Finalement Roussef, réélue en 2014, est suspendue en 2016. Lors des élections de 2019, le néo-fasciste et trumpiste Jair Bolsonaro obtient la présidence et le Brésil sombre dans le chaos. Les aides au cinéma sont réduite à peau de chagrin. C’est le moment pour KMF de présenter cette année-là en compéttion à Cannes son nouveau film, Bacurau, co-réalisé avec Juliano Dornelles, son chef décorateur. Sonia Braga est de retour et Udo Kier fait son apparition dans l’univers du cinéaste.

Cinéma du réel

Le choix d’une dystopie réaliste rend encore plus effarant les évènements étranges qui se déroulent dans ce village paumé. En flirtant avec le western, le fantastique, et une certaine vision du fascisme et de la déshumanisation, dans un cadre climatico-apocalyptique, il démontre sa capacité à se réinventer visuellement et narrativement tout en brassant ses thèmes obsessionnels. Prix du jury à Cannes, le film annonce finalement la couleur d’un Brésil qui va connaître quatre ans de désastre environnemental, d’attaques contre la démocratie, et de mépris de classe. Le film d’anticipation n’a jamais été aussi réaliste : ce futur fictif est un présent bien réel.

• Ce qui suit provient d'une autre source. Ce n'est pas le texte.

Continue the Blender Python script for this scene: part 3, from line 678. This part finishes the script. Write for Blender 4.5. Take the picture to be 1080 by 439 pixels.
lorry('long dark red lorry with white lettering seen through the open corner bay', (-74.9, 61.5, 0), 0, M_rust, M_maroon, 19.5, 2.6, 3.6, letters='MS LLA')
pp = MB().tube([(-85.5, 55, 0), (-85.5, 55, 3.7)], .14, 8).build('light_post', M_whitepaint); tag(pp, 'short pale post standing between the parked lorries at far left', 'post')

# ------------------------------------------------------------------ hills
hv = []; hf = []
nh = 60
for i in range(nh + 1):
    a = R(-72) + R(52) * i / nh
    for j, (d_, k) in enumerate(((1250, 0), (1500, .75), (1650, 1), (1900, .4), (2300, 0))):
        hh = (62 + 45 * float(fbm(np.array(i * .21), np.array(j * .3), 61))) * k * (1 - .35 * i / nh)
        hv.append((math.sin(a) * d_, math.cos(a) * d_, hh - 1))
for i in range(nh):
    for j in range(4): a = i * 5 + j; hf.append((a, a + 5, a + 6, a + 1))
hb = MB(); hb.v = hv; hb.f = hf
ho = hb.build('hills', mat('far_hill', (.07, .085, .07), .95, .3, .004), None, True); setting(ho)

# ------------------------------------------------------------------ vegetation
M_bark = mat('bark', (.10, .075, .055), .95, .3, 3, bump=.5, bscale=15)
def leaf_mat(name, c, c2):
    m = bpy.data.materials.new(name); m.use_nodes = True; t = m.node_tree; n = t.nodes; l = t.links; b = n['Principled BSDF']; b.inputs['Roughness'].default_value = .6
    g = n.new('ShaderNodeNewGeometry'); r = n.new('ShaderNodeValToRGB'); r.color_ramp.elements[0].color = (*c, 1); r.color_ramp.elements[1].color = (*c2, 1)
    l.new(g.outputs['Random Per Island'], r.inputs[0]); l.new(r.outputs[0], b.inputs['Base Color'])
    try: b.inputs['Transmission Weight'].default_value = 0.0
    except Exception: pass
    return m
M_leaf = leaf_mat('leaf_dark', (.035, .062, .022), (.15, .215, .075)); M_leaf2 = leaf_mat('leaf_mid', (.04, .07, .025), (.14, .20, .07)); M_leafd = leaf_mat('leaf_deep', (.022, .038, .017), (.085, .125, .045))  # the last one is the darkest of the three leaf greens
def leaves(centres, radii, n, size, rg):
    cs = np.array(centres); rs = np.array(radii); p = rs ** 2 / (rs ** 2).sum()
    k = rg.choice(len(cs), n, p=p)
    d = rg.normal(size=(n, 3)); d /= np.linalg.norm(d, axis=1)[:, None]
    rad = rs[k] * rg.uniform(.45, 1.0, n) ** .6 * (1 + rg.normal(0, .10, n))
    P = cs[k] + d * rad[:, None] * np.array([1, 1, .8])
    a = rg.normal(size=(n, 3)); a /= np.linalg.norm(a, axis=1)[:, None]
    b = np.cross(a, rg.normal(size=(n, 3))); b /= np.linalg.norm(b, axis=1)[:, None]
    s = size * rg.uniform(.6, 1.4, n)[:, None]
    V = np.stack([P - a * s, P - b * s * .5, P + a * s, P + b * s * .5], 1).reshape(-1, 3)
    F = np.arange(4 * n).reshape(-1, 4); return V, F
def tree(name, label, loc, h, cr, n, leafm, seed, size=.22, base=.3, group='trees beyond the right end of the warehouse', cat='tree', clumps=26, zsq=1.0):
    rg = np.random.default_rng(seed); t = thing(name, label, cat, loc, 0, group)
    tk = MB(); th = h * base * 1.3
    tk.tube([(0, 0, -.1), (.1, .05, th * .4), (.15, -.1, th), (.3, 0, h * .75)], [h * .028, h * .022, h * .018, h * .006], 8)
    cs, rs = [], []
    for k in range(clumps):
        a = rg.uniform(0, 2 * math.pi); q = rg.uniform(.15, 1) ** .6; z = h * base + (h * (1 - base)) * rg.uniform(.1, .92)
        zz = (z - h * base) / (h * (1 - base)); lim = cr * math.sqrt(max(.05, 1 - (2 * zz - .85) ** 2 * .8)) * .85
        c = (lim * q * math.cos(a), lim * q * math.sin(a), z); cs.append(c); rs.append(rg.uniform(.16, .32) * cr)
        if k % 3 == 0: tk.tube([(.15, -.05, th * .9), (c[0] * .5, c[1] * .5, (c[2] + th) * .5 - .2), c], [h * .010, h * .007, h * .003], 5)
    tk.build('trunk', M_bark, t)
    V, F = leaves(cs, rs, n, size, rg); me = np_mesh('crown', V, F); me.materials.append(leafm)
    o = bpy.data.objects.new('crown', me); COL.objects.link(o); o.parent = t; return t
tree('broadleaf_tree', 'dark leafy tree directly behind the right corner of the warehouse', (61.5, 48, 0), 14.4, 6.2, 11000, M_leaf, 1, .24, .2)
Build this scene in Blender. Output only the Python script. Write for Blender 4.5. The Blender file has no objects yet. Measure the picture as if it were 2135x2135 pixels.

Il s’affirme ainsi comme un des grands cinéastes de son temps. Quand il ne tourne pas, il est membre de jurys (Semaine de la Critique, où il est président en 2017, Berlin en 2020, Cannes en 2021, Venise en 2024).

En 2023, il signe un documentaire – Portraits fantômes – présenté en sélection officielle à Cannes. L’occasion de revisiter Récife à travers le prisme historique des cinémas qu’il fréquentait autrefois, à partir de ses propres images d’archives, en se remémorant ces lieux idylliques, aujourd’hui fermés, et qui ont marqué l’évolution de la société brésilienne.

Un film nostalgique, sans doute causé par la dépression bolosonarienne. Et cette parenthèse horrifique qui a conduit le Brésil au bord de la crise de nerfs (pas vraiment achevée d’ailleurs) a sans doute conduit le réalisateur à son nouveau projet, L’agent secret, de nouveau en compétition à Cannes. Udo Kier est encore au générique, tout comme la star brésilienne montante (et internationale), Wagner Moura.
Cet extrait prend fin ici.